Little Things: Low G Man

Ah, Low G Man. Or Low G Man: The Low Gravity Man, as it is fully and needlessly titled. It’s the perfect example of a standard-issue NES action game. A routine side-scroller that pits a high-jumping hero against a planet’s worth of robotic invaders, it has just enough good ideas to mollify its bad ones and land squarely in the middle. One might forgive the protagonist’s odd armaments of a spear and stun gun when those weapons allow you to commandeer enemy vehicles. One might forgive the occasionally bland graphics when there are bosses several screens high and a catchy soundtrack behind it all. One might even forgive the loose controls and unreliable frame rate when the game lets you leap ridiculously high.

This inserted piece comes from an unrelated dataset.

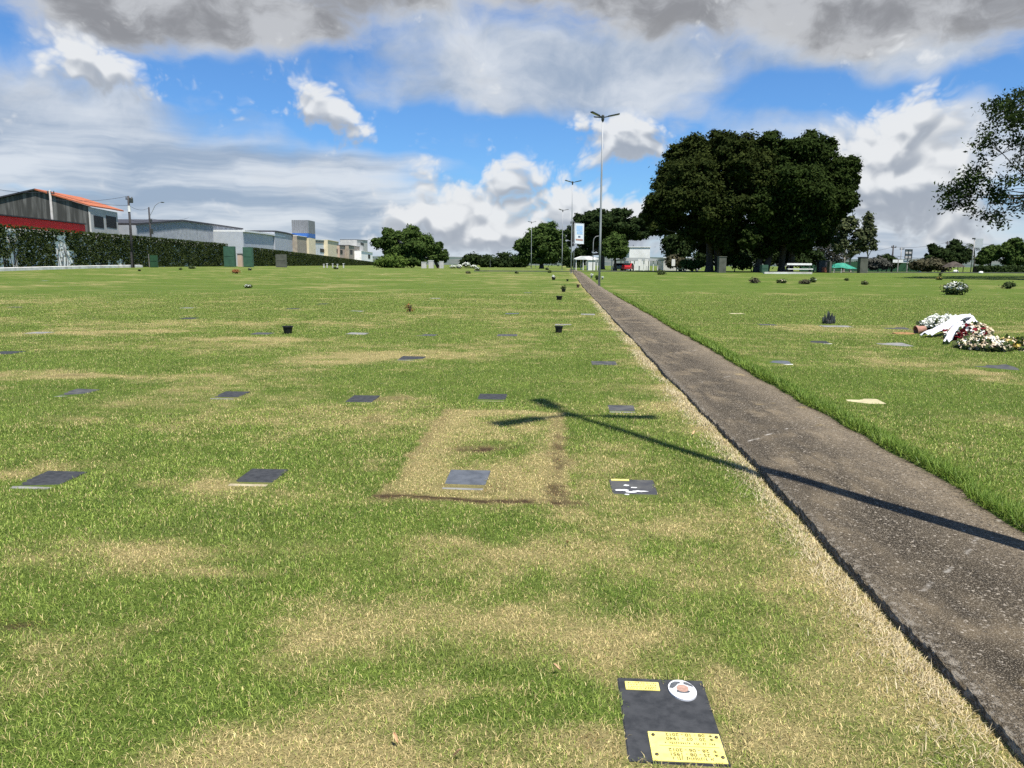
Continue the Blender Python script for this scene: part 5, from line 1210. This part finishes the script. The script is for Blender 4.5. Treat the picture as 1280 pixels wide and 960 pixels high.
# funeral flowers
def bloom_cluster(parent, off, pts, size, mm, k_=10, name='flowers'):
    P_ = np.repeat(np.array(pts), k_, 0); P_ = P_ + rng.normal(size=P_.shape) * size * .55; nn = rng.normal(size=P_.shape) * .7 + np.array([0, -.35, .9]); nn /= np.linalg.norm(nn, axis=1)[:, None]
    V, Fq = leaf_quads(P_ - np.array(off), nn, np.full(len(P_), size), .75); return link(name, np_mesh(name, V, Fq, {'tint': np.repeat(rng.random(len(P_)), 4)}), M[mm], parent)
def heap(label, cx, cy, rx, hz, ry, flowers, seed, leaf='leaf_wreath', nleaf=160, group='funeral flowers heaped on the grave'):
    p = G(cx, cy); s = p.y / F; t = thing('funeral_wreath', label, 'wreath', p, 0, group); rr = random.Random(seed)
    def pt(lo=.5):
        while True:
            u, v = rr.uniform(-1, 1), rr.uniform(-1, 1)
            if u * u + v * v < 1: break
        z = hz * s * math.sqrt(1 - u * u - v * v) * rr.uniform(lo, 1.05); return (p.x + u * rx * s, p.y + v * ry, p.z + z)
    MB().blob((0, 0, hz * s * .3), (rx * s * .8, ry * .8, hz * s * .5), seed, 14, .12).build('foam_base', M['soil'], t)
    bloom_cluster(t, p, [pt(.2) for _ in range(nleaf)], .06, leaf, 6, 'leaves')
    for mm, cnt, sz in flowers: bloom_cluster(t, p, [pt(.8) for _ in range(cnt)], sz, mm, 10)
    return t, p, s
heap('wreath of white flowers behind the white ribbon', 1180, 413, 30, 17, .5, (('petal_white', 200, .05),), 1)
heap('wreath of dark red and pink white flowers in the middle of the heap', 1208, 425, 24, 15, .45, (('petal_red', 60, .06), ('petal_white', 60, .05), ('petal_cream', 50, .045)), 2, nleaf=110)
heap('spray of cream flowers and dark leaves at the front of the heap', 1228, 437, 28, 15, .5, (('petal_cream', 130, .036), ('petal_white', 60, .034)), 3, nleaf=190)
heap('spray of yellow flowers and palm leaves at the right end of the heap', 1264, 436, 20, 11, .5, (('petal_yellow', 90, .04), ('petal_cream', 60, .04)), 4, 'leaf_mid', 130)
heap('small bunch of cream flowers upper right of the white ribbon', 1222, 420, 14, 14, .25, (('petal_cream', 70, .05),), 6, nleaf=40)
# satin ribbons: folded bands
def ribbon(label, pts, w, folds=.03):
    p0 = G(*pts[0][:2]); t = None; V = []; fs = []; ctr = []
    for px, py, hh in pts:
        q = G(px, py); q = Vector((q.x, q.y, q.z + hh)); ctr.append(q)
    n = 28; C = []
    for i_ in range(n + 1):
        u = i_ / n * (len(ctr) - 1); a = min(int(u), len(ctr) - 2); C.append(ctr[a].lerp(ctr[a + 1], u - a))
    for i_, q in enumerate(C):
        tng = (C[min(i_ + 1, n)] - C[max(i_ - 1, 0)]).normalized(); side = Vector((-tng.y, tng.x, 0)).normalized()
        for j_ in range(7):
            v = (j_ / 6 - .5); V.append(q + side * v * w + Vector((0, 0, folds * math.sin(j_ * 2.1 + i_ * .5) - abs(v) * .10)))
    for i_ in range(n):
        for j_ in range(6): fs.append((i_ * 7 + j_, i_ * 7 + j_ + 1, (i_ + 1) * 7 + j_ + 1, (i_ + 1) * 7 + j_))
    b = MB(); b.add(V, fs); o = b.build('satin_ribbon', M['white_sheet'], None, ctr[0], smooth=True); o.location = ctr[0]
    md = o.modifiers.new('thickness', 'SOLIDIFY'); md.thickness = .006
    return tag(o, label, 'ribbon', 'white ribbons on the funeral flowers')
ribbon('broad white satin ribbon draped across the wreaths down to the terracotta pot', [(1157, 422, .10), (1175, 420, .22), (1195, 417, .40), (1209, 414, .42), (1214, 416, .26)], .26)
ribbon('second white satin ribbon hanging from the heap over its front leaves', [(1200, 422, .36), (1192, 426, .32), (1187, 429, .22), (1183, 431, .10)], .13)
# tipped terracotta pot
p = G(1147, 417); s = .66; t = thing('terracotta_pot', 'terracotta pot tipped on its side at the left end of the funeral flowers', 'flower pot', p)
Mx = Matrix.Rotation(R(-100), 3, 'Y') @ Matrix.Identity(3); w = .19
MB().lathe([(.11 * s, 0), (.15 * s, .26 * s), (.175 * s, .27 * s), (.175 * s, .34 * s), (.15 * s, .34 * s), (.13 * s, .1 * s)], (.26 * s, 0, .165 * s), 20, Mx).build('pot', M['terracotta'], t); MB().lathe([(.135 * s, .22 * s), (.05 * s, .24 * s)], (.26 * s, 0, .165 * s), 14, Mx).build('soil', M['soil'], t)
b = MB(); b.blob((-.34, -.05, .0), (.26, .14, .035), 3, 14, .2); o = b.build('spilled_soil', mat('orange_soil', (.30, .16, .07), (.20, .12, .05), 14, .95), None); o.location = p; tag(o, 'orange earth spilled in front of the tipped terracotta pot', 'soil')
# fallen leaves near the camera
for k_, (px, py, lab) in enumerate(((695, 842, 'curled tan leaf on the lawn left of the nearest marker'), (707, 684, 'tan leaf on the lawn below the worn marker'), (571, 953, 'pale curled leaf at the bottom of the lawn'), (868, 545, 'tan leaf right of the dry turf below the lamp shadow'), (497, 932, 'straw coloured leaf near the bottom edge, left of the pale leaf'))):
    p = G(px, py); L = (.032, .042, .030, .05, .028)[k_]; a0 = k_ * 1.3; V = []; fs = []
    for i_ in range(6):
        u = i_ / 5; wd = .42 * L * math.sin(math.pi * (.08 + .88 * u))
        for j_ in (-1, 0, 1): V.append(((u - .5) * L, j_ * wd * .5, .028 + .012 * math.cos(u * 3) + abs(j_) * .008))
    for i_ in range(5):
        for j_ in (0, 1): fs.append((i_ * 3 + j_, i_ * 3 + j_ + 1, i_ * 3 + j_ + 4, i_ * 3 + j_ + 3))
    o = MB().add(V, fs).build('fallen_leaf', M['leaf_fallen'], None); o.location = p; o.rotation_euler = (.2, .1, a0); md = o.modifiers.new('thickness', 'SOLIDIFY'); md.thickness = .001; tag(o, lab, 'leaf', 'fallen leaves on the lawn')

# ------------------------------------------------------------------ sky
EXPO = .78
w = bpy.data.worlds.new('World'); S.world = w; w.use_nodes = True; w.node_tree.nodes.clear(); k = N(w.node_tree)
sky = k.n('ShaderNodeTexSky', sky_type='NISHITA'); sky.sun_disc = False; sky.sun_elevation = ELEV; sky.sun_rotation = math.atan2(sun_dir.x, sun_dir.y)
sky.altitude = 50; sky.air_density = 1.0; sky.dust_density = .4; sky.ozone_density = 3.0
dirv = k.n('ShaderNodeTexCoord').outputs['Generated']
sp = k.n('ShaderNodeSeparateXYZ'); k.put(sp.inputs[0], k.vm('NORMALIZE', dirv)); dx, dy, dz = sp.outputs
az = k.m('ARCTAN2', dx, dy); el = k.m('ARCSINE', dz); UV0 = k.comb(az, el)
# one gentle warp bends every cloud outline
wn = k.n('ShaderNodeTexNoise', noise_dimensions='2D'); k.put(wn.inputs['Vector'], UV0); wn.inputs['Scale'].default_value = 9; wn.inputs['Detail'].default_value = 3; wn.inputs['Roughness'].default_value = .55
UV = k.vm('ADD', UV0, k.vm('MULTIPLY', k.vm('SUBTRACT', wn.outputs['Color'], (.5, .5, .5)), (.06, .045, 0)))
UVs = k.vm('ADD', UV0, k.vm('MULTIPLY', k.vm('SUBTRACT', wn.outputs['Color'], (.5, .5, .5)), (.11, .018, 0)))
def noise2(vec, scale, detail=4., rough=.55, dist=0.):
    x = k.n('ShaderNodeTexNoise', noise_dimensions='2D'); k.put(x.inputs['Vector'], vec)
    x.inputs['Scale'].default_value = scale; x.inputs['Detail'].default_value = detail; x.inputs['Roughness'].default_value = rough; x.inputs['Distortion'].default_value = dist
    return x.outputs[0]
def ae(px, py):
    v = ray(px, py).normalized(); return math.atan2(v.x, v.y), math.asin(v.z)
def blobsum(vec, L):
    tot = None
    for px, py, rx, ry, wt in L:
        u, v = ae(px, py); q = k.vm('MULTIPLY', k.vm('SUBTRACT', vec, (u, v, 0)), (F / rx, F / ry, 0)); f = k.sm(k.vm('LENGTH', q), 1.0, .0, 0., wt); tot = f if tot is None else k.m('ADD', tot, f)
    return tot
zc = k.m('ADD', k.m('MAXIMUM', dz, 0.), .06); PL = k.vm('DIVIDE', k.comb(dx, dy), k.comb(zc, zc, 1.))
# --- layer 1: soft stratus sheets
nS = noise2(k.vm('MULTIPLY', PL, (.55, 1.0, 1)), .9, 6, .55); nS2 = noise2(k.vm('MULTIPLY', UVs, (2.2, 11, 1)), 1.3, 6, .52)
up_ = k.sm(el, .11, .19); nP = noise2(k.vm('MULTIPLY', UV, (1, 1.5, 1)), 7.5, 8, .56); nS2 = k.m('ADD', k.m('MULTIPLY', nS2, k.m('SUBTRACT', 1., up_)), k.m('MULTIPLY', nP, up_))
soft = k.m('ADD', k.m('MULTIPLY', k.m('SUBTRACT', nS, .5), .5), k.m('MULTIPLY', k.m('SUBTRACT', nS2, .5), 1.5))
bsoft = blobsum(UV, [(100, 215, 520, 120, .95), (400, 250, 380, 80, .7), (640, 75, 330, 110, .9), (730, 110, 240, 70, .6), (880, 80, 200, 90, .5), (1160, 230, 300, 190, .8), (1110, 75, 130, 40, .8), (20, 120, 200, 100, .6), (640, 300, 1000, 60, .6), (1100, 60, 260, 80, .6), (960, 150, 160, 40, .45), (450, 110, 200, 40, .3),
                          (280, 108, 200, 30, -.5), (330, 130, 140, 30, -.3), (560, 170, 240, 40, -.85), (1030, 110, 170, 50, -.9), (1200, 108, 110, 30, -.5), (690, 190, 120, 40, -.6), (860, 165, 80, 30, -.4), (50, 238, 120, 12, -.6), (560, 225, 90, 20, -.35), (440, 290, 160, 16, -.3), (200, 262, 160, 14, -.3)])
high = k.sm(el, .34, .55)                                    # broken cloud overhead
ms = k.sm(k.m('ADD', k.m('ADD', soft, bsoft), k.m('MULTIPLY', high, .25)), .05, .95)
shS = noise2(k.vm('MULTIPLY', UVs, (2.0, 17, 1)), 2.0, 6, .55)
nP2 = noise2(k.vm('MULTIPLY', k.vm('ADD', UV, (.004, -.016, 0)), (1, 1.5, 1)), 7.5, 8, .56)
lit = k.m('ADD', .5, k.m('MULTIPLY', k.m('SUBTRACT', nP, nP2), -1.3)); lit = k.m('ADD', k.m('MULTIPLY', lit, .55), k.m('MULTIPLY', nP, .45))
shS = k.m('ADD', k.m('MULTIPLY', shS, k.m('SUBTRACT', 1., up_)), k.m('MULTIPLY', lit, up_))
cS = k.mix(k.sm(shS, .32, .66), (.34, .42, .54), (.72, .76, .81))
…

Or perhaps that’s just me. I forgive a lot when a game lets me leap ridiculously high. And when it has bugs that look just a little like the Ohmu from Nausicaa of the Valley of the Wind.

Low G Man is not a game of intricate personality. As with most NES games from KID, it gets the job done with only periodic inspiration. The enemies are mostly standard mecha with a dash of aliens, and the introduction scarcely bothers to introduce either Low G Man himself or the invaders known simply as “they.” There is, however, one stroke of trickery that I admire.


Starting in the second stage, Low G Man may encounter imprisoned humans. They’re presumably factory workers taken hostage by the alien interlopers, though their relative lack of detail makes them strangely abstract, as though you’re glimpsing little pixel souls twitching back and forth in torment.